The United States According to the Definitive Treaty of Peace Signed at Paris, September 3, 1783


On August 9, 1783, Philadelphia mapmaker William McMurray placed an advertisement in the Pennsylvania Packet, a Philadelphia newspaper, for a map entitled The United States According to the Definitive Treaty of Peace. McMurray solicited money for the publication of his map by issuing subscriptions. Once a sufficient number of subscriptions were sold, McMurray planned to have his map engraved and printed. The subscriptions were for three-and-a-half dollars: one-and-a-half dollars paid up front, with the remaining two dollars due upon delivery of the map. Unfortunately, orders came slowly and the map was not published until December 1784. This was almost nine months after Abel Buell published his New and Correct Map of the United States of North America, making the map by McMurray the second map printed in the United States after the signing of the Treaty of Paris.

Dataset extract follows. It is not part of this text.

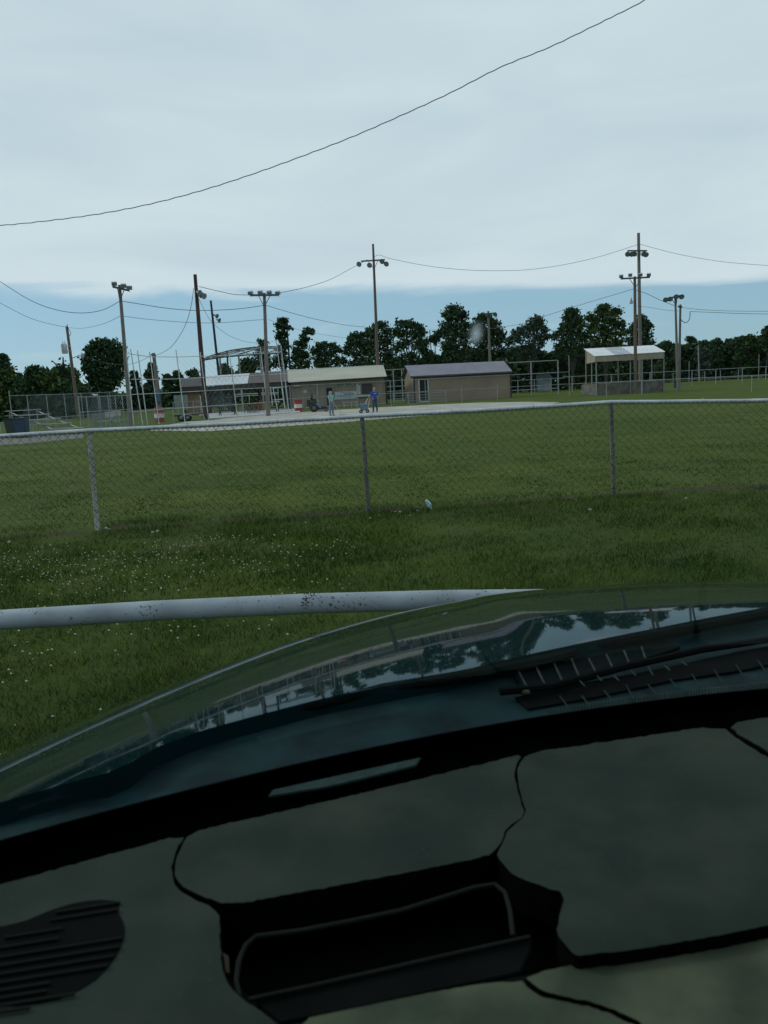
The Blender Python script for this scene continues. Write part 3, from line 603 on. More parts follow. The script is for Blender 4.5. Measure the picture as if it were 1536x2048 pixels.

This map includes the names and boundaries of the original thirteen states in accordance with the 1783 treaty and also delineates, using colored lines, the boundaries for ten additional unnamed states northwest of the Ohio River. This was in accordance with the Ordinance of 1784, enacted by Congress on April 23 of that year, which called for the territories west of the Appalachian Mountains, north of the Ohio, and east of the Mississippi to be divided into several separate states. The map is hand-colored and relief is shown pictorially. Philadelphia is the prime meridian. An inset map in the lower right on a smaller scale shows the entire continent of North America.